Still, Klingberg says there are simpler solutions. “I think the use of verges [nature strips] to grow food is fantastic, yet most councils won’t let people do it,” he says.

Four key ways to make our planning codes more flexible

Supported by local and international case studies and scientific evidence, Heart Foundation’s report makes four practical recommendations.

Donovan believes these four key ideas are slowly making their way into many of our urban planning systems. They are:

1. Change at the political level

Politicians need to draft legislation that allows planners to incorporate land use flexibility. “One of the things I noticed as an urban designer is that I’d be working on a project, we’d all get excited about our plans and then the legislation wouldn’t let us do it.”

2. Think about food-sensitive planning at every level

Planning involves many layers. At each level of governance, decision-makers can make it easier for next level, or more difficult. When strategic planners are deciding land use, they can choose zoning that allows greater flexibility.

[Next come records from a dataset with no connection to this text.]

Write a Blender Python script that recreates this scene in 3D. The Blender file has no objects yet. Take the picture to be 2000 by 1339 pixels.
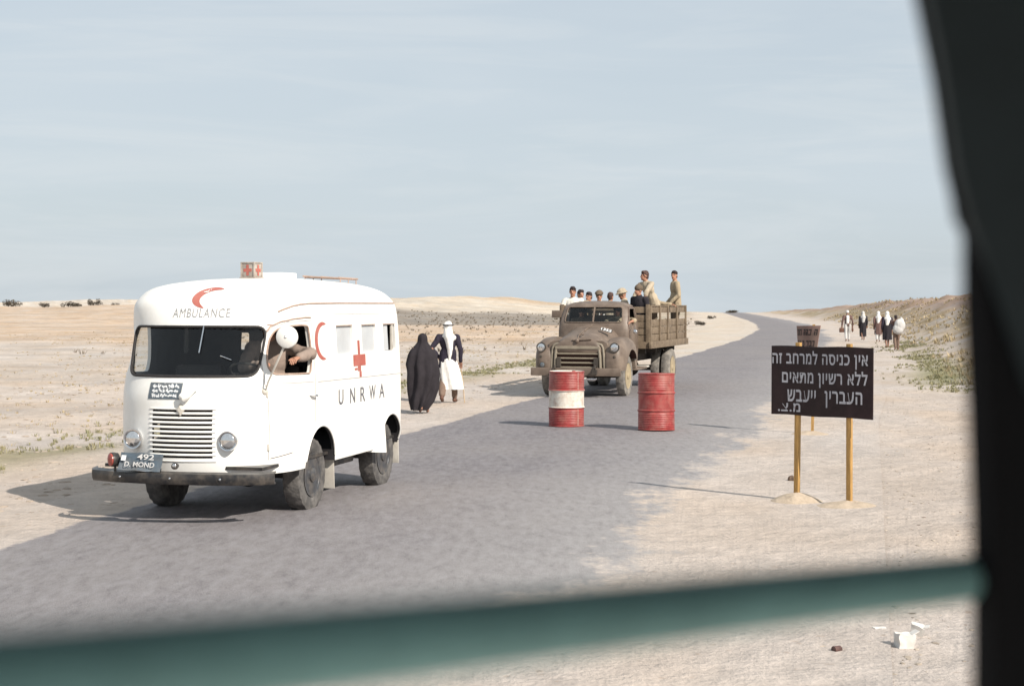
import bpy, bmesh, math, random
import numpy as np
from mathutils import Vector, Matrix, Euler, noise
from mathutils.bvhtree import BVHTree

R = math.radians
random.seed(7)
SC = bpy.context.scene
COL = SC.collection

# ------------------------------------------------------------------ camera, world, sun
CAM_H = 2.05
cam = bpy.data.cameras.new("camera")
cam.sensor_width = 36.0
cam.lens = 54.0
cam.clip_start = 0.02
cam.clip_end = 20000
cam.dof.use_dof = True
cam.dof.focus_distance = 18.0
cam.dof.aperture_fstop = 8.0
cam_o = bpy.data.objects.new("camera", cam)
COL.objects.link(cam_o)
cam_o.location = (0, 0, CAM_H)
cam_o.rotation_euler = (R(90 - 1.42), 0, 0)
SC.camera = cam_o

SUN_EL, SUN_AZ = 37.0, 135.6          # azimuth clockwise from +Y
W = bpy.data.worlds.new("World")
SC.world = W
W.use_nodes = True
nt = W.node_tree
for n in list(nt.nodes):
    nt.nodes.remove(n)
wo = nt.nodes.new("ShaderNodeOutputWorld")
bg = nt.nodes.new("ShaderNodeBackground")
sky = nt.nodes.new("ShaderNodeTexSky")
sky.sky_type = 'NISHITA'
sky.sun_disc = False
sky.sun_elevation = R(SUN_EL)
sky.sun_rotation = R(SUN_AZ)
sky.altitude = 0
sky.air_density = 1.0
sky.dust_density = 1.6
sky.ozone_density = 1.0
# thin high cirrus veil mixed over the sky
tc = nt.nodes.new("ShaderNodeTexCoord")
mp = nt.nodes.new("ShaderNodeMapping")
mp.inputs['Scale'].default_value = (1.3, 1.3, 7.0)
mp.inputs['Rotation'].default_value = (R(6), R(10), R(20))
nz = nt.nodes.new("ShaderNodeTexNoise")
nz.inputs['Scale'].default_value = 2.2
nz.inputs['Detail'].default_value = 7
nz.inputs['Roughness'].default_value = 0.55
nz.inputs['Distortion'].default_value = 0.6
rp = nt.nodes.new("ShaderNodeMapRange")
rp.inputs['From Min'].default_value = 0.35
rp.inputs['From Max'].default_value = 0.75
rp.inputs['To Min'].default_value = 0.80
rp.inputs['To Max'].default_value = 0.97
mx = nt.nodes.new("ShaderNodeMix")
mx.data_type = 'RGBA'
mx.inputs[7].default_value = (5.9, 6.6, 7.15, 1)
nt.links.new(tc.outputs['Generated'], mp.inputs['Vector'])
nt.links.new(mp.outputs['Vector'], nz.inputs['Vector'])
nt.links.new(nz.outputs['Fac'], rp.inputs['Value'])
nt.links.new(rp.outputs['Result'], mx.inputs[0])
nt.links.new(sky.outputs['Color'], mx.inputs[6])
# brighter wind-drawn streaks
mp2 = nt.nodes.new("ShaderNodeMapping")
mp2.inputs['Scale'].default_value = (1.2, 1.2, 11.0)
mp2.inputs['Rotation'].default_value = (R(-4), R(5), R(50))
nz2 = nt.nodes.new("ShaderNodeTexNoise")
nz2.inputs['Scale'].default_value = 3.0
nz2.inputs['Detail'].default_value = 8
nz2.inputs['Roughness'].default_value = 0.6
nz2.inputs['Distortion'].default_value = 0.9
rp2 = nt.nodes.new("ShaderNodeMapRange")
rp2.inputs['From Min'].default_value = 0.46
rp2.inputs['From Max'].default_value = 0.74
rp2.inputs['To Max'].default_value = 0.38
mx2 = nt.nodes.new("ShaderNodeMix")
mx2.data_type = 'RGBA'
mx2.inputs[7].default_value = (7.3, 7.6, 7.7, 1)
nt.links.new(tc.outputs['Generated'], mp2.inputs['Vector'])
nt.links.new(mp2.outputs['Vector'], nz2.inputs['Vector'])
nt.links.new(nz2.outputs['Fac'], rp2.inputs['Value'])
nt.links.new(rp2.outputs['Result'], mx2.inputs[0])
nt.links.new(mx.outputs[2], mx2.inputs[6])
nt.links.new(mx2.outputs[2], bg.inputs['Color'])
bg.inputs['Strength'].default_value = 0.085
nt.links.new(bg.outputs['Background'], wo.inputs['Surface'])

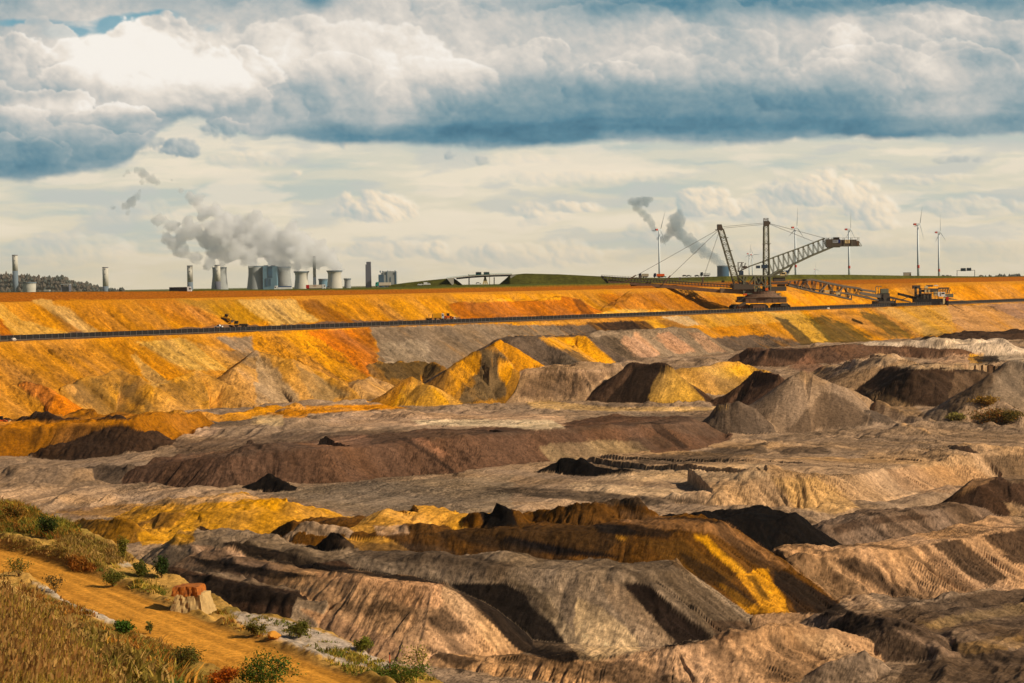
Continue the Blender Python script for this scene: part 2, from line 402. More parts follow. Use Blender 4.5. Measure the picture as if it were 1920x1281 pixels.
# slope steepness, from the undisplaced surface
dzy = np.gradient(Z, axis=0) / (np.gradient(GY, axis=0) + 1e-9)
dzx = np.gradient(Z, axis=1) / (np.gradient(GX, axis=1) + 1e-9)
dzx = blur(np.clip(dzx, -2, 2), 8); dzy = blur(np.clip(dzy, -2, 2), 8)      # wide enough that masks change gently over an edge
steep = np.clip(np.hypot(dzx - dzy * 0, dzy), 0, 1.2)
steep_w = smooth(.15, .4, steep)
PITM = smooth(1.0, -6.0, Z + 5.0) * (GY < Yw[None] + 400)      # inside the pit
far = smooth(600, 1200, GY)                                  # coarser detail farther away
fade = 1.0
def two(f, x, y, ax, ay, seed, oct):
    """noise whose grain is finer near the camera"""
    return f(x / (ax * .62), y / (ay * .62), seed, oct) * (1 - far) + f(x / (ax * 1.25), y / (ay * 1.25), seed + 40, oct) * far
# rills and gullies run down the slopes
mea = 1.5 * fbm(GX / 13, GY / 17, 5, 3) + .5 * fbm(GX / 4, GY / 5, 6, 2)
# most faces are tipped parallel to the benches: their gullies run straight down across the bench direction
gl = np.hypot(dzx, dzy) + 1e-6
facing = (-dzx * NRM[0] + (-dzy + dzx * qs[None]) * NRM[1]) / gl
RAD = per_id("rad", 0, 0)
par = smooth(.12, .5, facing) * (1 - RAD)
SU = np.where(RAD > 0, SS, S + 3.3 * ID); EU = np.where(RAD > 0, EE, T)
def both(f):
    return f(S + mea, T) * par + f(SS + mea, EE) * (1 - par)
rl = both(lambda a, b: two(ridged, a, b, 5.5, 50, 21, 3))
rl2 = both(lambda a, b: two(fbm, a, b, 2.8, 22, 33, 1))
rl3 = both(lambda a, b: ridged(a / 17, b / 90, 27, 2))
patchy = np.clip(0.6 + 1.1 * fbm(SS / 45, EE / 50, 71, 2), .12, 1.7)
foot = smooth(0.5, 6.0, np.where(ID == -1, 20, EE))
DZ = -RILL * steep_w * foot * patchy * (1.25 * np.maximum(rl, -.2) + 0.12 * rl2) - RILL * steep_w * foot * 1.3 * np.maximum(rl3 - .1, 0)
# sparse deep gullies that wander straight down the face
gw = .9 * fbm(GX / 9, GY / 12, 35, 3)
def gully(a, L, seed):
    k = 1 - 2 * np.abs(vnoise((a + gw) / L, a * 0 + seed * 3.7, seed)); return smooth(.72, .97, k)
GUL = np.maximum(gully(S + 3.3 * ID, 7.0, 37), gully(S + 1.7 * ID, 15.0, 38)) * par * smooth(-.5, .3, fbm(S / 30, T / 16, 39, 3) + .1)
DZ -= np.clip(RILL, 0, 1.4) * steep_w * foot * 1.2 * GUL
def clods(x, y, size, seed):
    return 1.25 * puffs(x, y, size, seed) ** 2
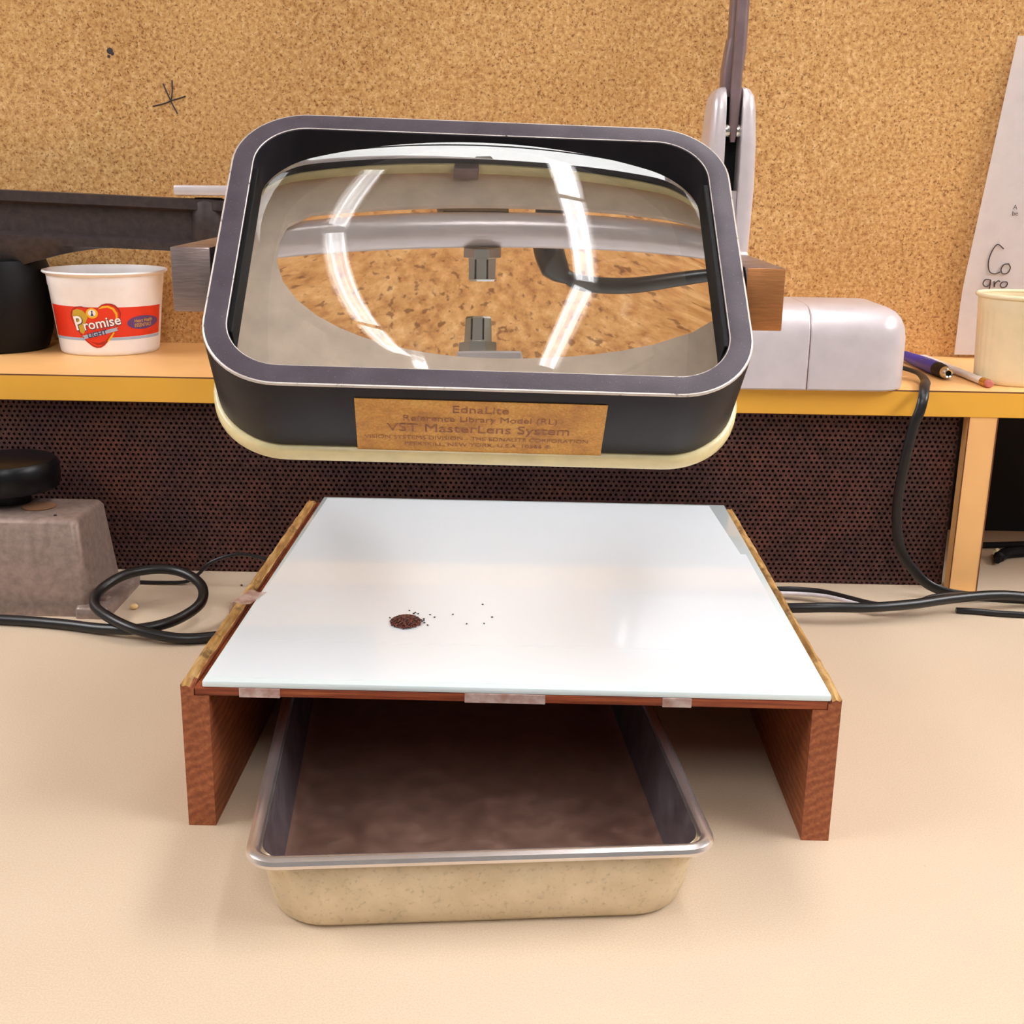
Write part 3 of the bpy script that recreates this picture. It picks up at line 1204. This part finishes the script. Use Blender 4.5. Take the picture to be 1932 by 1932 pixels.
# ------------------------------------------------------------------ paper on the wall
pap = thing('paper_sheet', (.60, 1.35, ZS), 'white paper sheet with handwriting pinned against the cork board at the right', 'paper')
bm = bmesh.new()
NU, NV = 14, 18
def paper_pt(u, v):
    # left edge leans away to the right as it rises and bulges a little off the wall
    z = .2032 + v * .335
    xl = .4925 + (max(0, v - .20) ** 1.1) * .0385
    x = xl + u * .215
    y = 1.3555 + BS * x - .010 * (1 - u) * (1 - v) * .6 - .004 * sin(pi * v) * (1 - u)
    return V(x, y, z)
gr = [[bm.verts.new(paper_pt(i / NU, j / NV)) for i in range(NU + 1)] for j in range(NV + 1)]
for j in range(NV):
    for i in range(NU):
        bm.faces.new((gr[j][i], gr[j][i + 1], gr[j + 1][i + 1], gr[j + 1][i]))
geo = bmesh.ops.solidify(bm, geom=bm.faces[:], thickness=.0003)
obj('sheet', bm, M_PAPER, pap)
pfx = lambda x, z, dy=.0012: V(x, paper_pt(max(0, (x - .4925 - (max(0, (z - .2032) / .335 - .20) ** 1.1) * .0385) / .215), (z - .2032) / .335).y - dy, z)
bm = bmesh.new()
def stroke_(pts, r=.0006):
    stroke([(x - .0050, z + (.0050 if z > .28 else .0105)) for x, z in pts], r)
def stroke(pts, r=.0006):
    tube(bm, [pfx(x, z) for x, z in pts], r, 6, 6)
stroke_([(.5375, .3150), (.5300, .3195), (.5245, .3110), (.5225, .3000), (.5250, .2905), (.5310, .2880), (.5370, .2900)])                     # C
stroke_([(.5455, .2990), (.5400, .2980), (.5375, .2930), (.5395, .2885), (.5450, .2890), (.5475, .2945), (.5450, .2990)])                     # o
stroke_([(.5270, .2760), (.5215, .2760), (.5195, .2715), (.5225, .2685), (.5265, .2705), (.5275, .2760), (.5272, .2660), (.5245, .2610), (.5195, .2600)])   # g
stroke_([(.5315, .2745), (.5325, .2680), (.5330, .2720), (.5360, .2750), (.5380, .2740)])                                                  # r
stroke_([(.5450, .2740), (.5405, .2735), (.5390, .2700), (.5415, .2675), (.5455, .2690), (.5465, .2725), (.5450, .2740)])                     # o
obj('handwriting', bm, M_PENINK, pap)
bm = bmesh.new()
for s_, x, z in (('A', .5395, .3640), ('be', .5402, .3575)):
    text_mesh(s_, .0070, (lambda x, z: (lambda p: pfx(x + p.x, z + p.y)))(x, z), bm)
obj('printed_text', bm, M_PENINK, pap, smooth=False)

# ------------------------------------------------------------------ paper cup
CC = V(.4955, 1.1850, ZS)
cup = thing('paper_cup', CC, 'cream ribbed paper cup standing on the right end of the shelf', 'cup')
bm = bmesh.new()
prof = [(.0350, 0), (.0366, .0015), (.0372, .006), (.0402, .070), (.0412, .0715), (.0414, .0840)]
nn_ = 96
loops = []
for r, z in prof:
    rib = .00045 if .004 < z < .0705 else 0
    loops.append([((r + rib * cos(2 * pi * i / nn_ * 32)) * cos(2 * pi * i / nn_), (r + rib * cos(2 * pi * i / nn_ * 32)) * sin(2 * pi * i / nn_), z) for i in range(nn_)])
for r, z in ((.0405, .0840), (.0392, .070), (.0362, .006), (.033, .0035)):
    loops.append([(r * cos(2 * pi * i / nn_), r * sin(2 * pi * i / nn_), z) for i in range(nn_)])
loft(bm, loops, cap0=True, cap1=True, T=at(CC))
obj('cup_body', bm, M_CUP, cup, auto=60)
bm = bmesh.new()
loft(bm, [[((.0424 + .0021 * cos(a)) * cos(2 * pi * i / 64), (.0424 + .0021 * cos(a)) * sin(2 * pi * i / 64), .0850 + .0021 * sin(a)) for i in range(64)]
          for a in [2 * pi * k / 10 for k in range(10)]], ring=True, T=at(CC))
obj('rolled_lip', bm, M_CUP, cup)

# ------------------------------------------------------------------ pen and pencil
p0, p1 = V(.4300, 1.1832, ZS + .0074), V(.4272, 1.3150, ZS + .0062)
pen = thing('pen', (p0 + p1) / 2 - V(0, 0, .0068), 'fat blue pen with a silver collar lying on the shelf beside the lamp', 'pen')
d = (p1 - p0).normalized()
PT = frame(p0, d)
M_BLUE = plain('glossy_navy_blue', (22, 34, 168), .38, vary=.1)
bm = bmesh.new()
lathe(bm, [(.0058, .009), (.0068, .018), (.0072, .040), (.0068, .075), (.0058, .105), (.0050, .130)], 24, PT, cap0=True, cap1=True)
obj('pen_barrel', bm, M_BLUE, pen)
bm = bmesh.new()
lathe(bm, [(.0063, .0085), (.0070, .0172), (.0073, .026), (.00735, .030), (.0071, .030), (.0066, .0172)], 24, PT, cap0=True, cap1=True)
obj('pen_grip', bm, M_BLACK, pen)
bm = bmesh.new()
lathe(bm, [(.0028, .004), (.0028, -.0002), (.0042, -.0010), (.0054, .0005), (.0060, .004), (.0060, .009)], 24, PT, cap1=True, mats=None)
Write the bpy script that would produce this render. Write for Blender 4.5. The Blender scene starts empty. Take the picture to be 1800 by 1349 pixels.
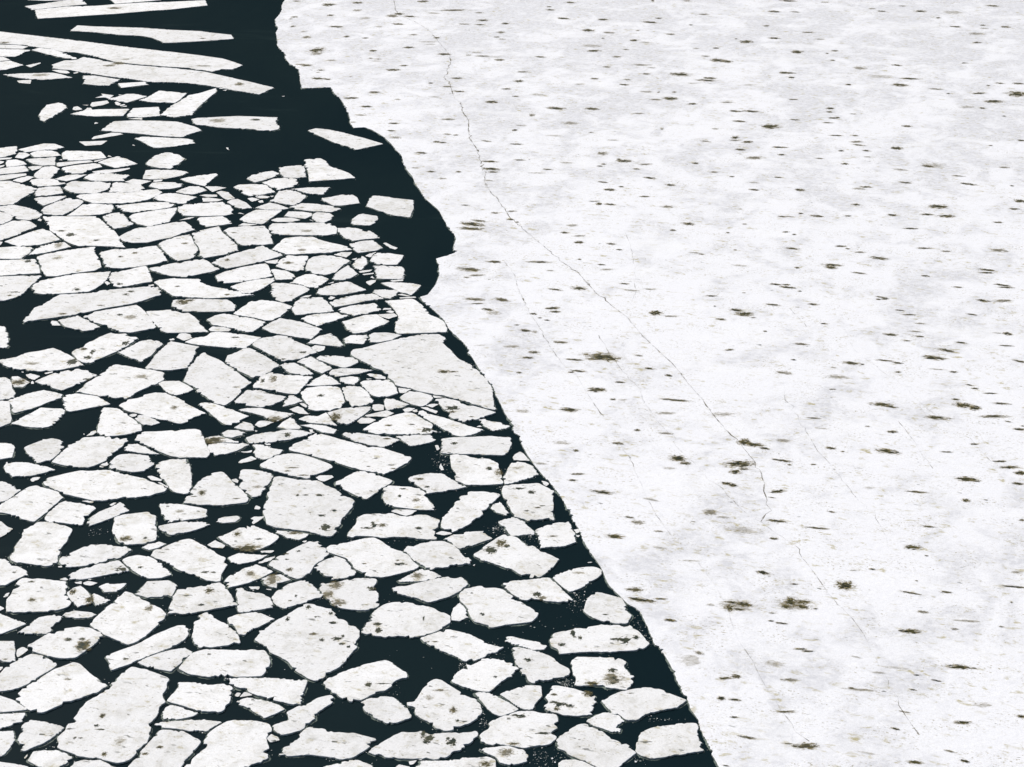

3. A budget for food-sensitive planning

“Councils always do a lot of strategies about land-use – open space, recreation, and food,” says Donovan. “Because they are asking planners, architects and urban designers to deal will more complex issues, you need to allow for that in the budget.”

4. Cultivate change.

This is about continuous education about our food supply chains and alternatives: studies of successful projects, research and communications all raise awareness of the benefits of food-sensitive planning at the community, professional and political levels.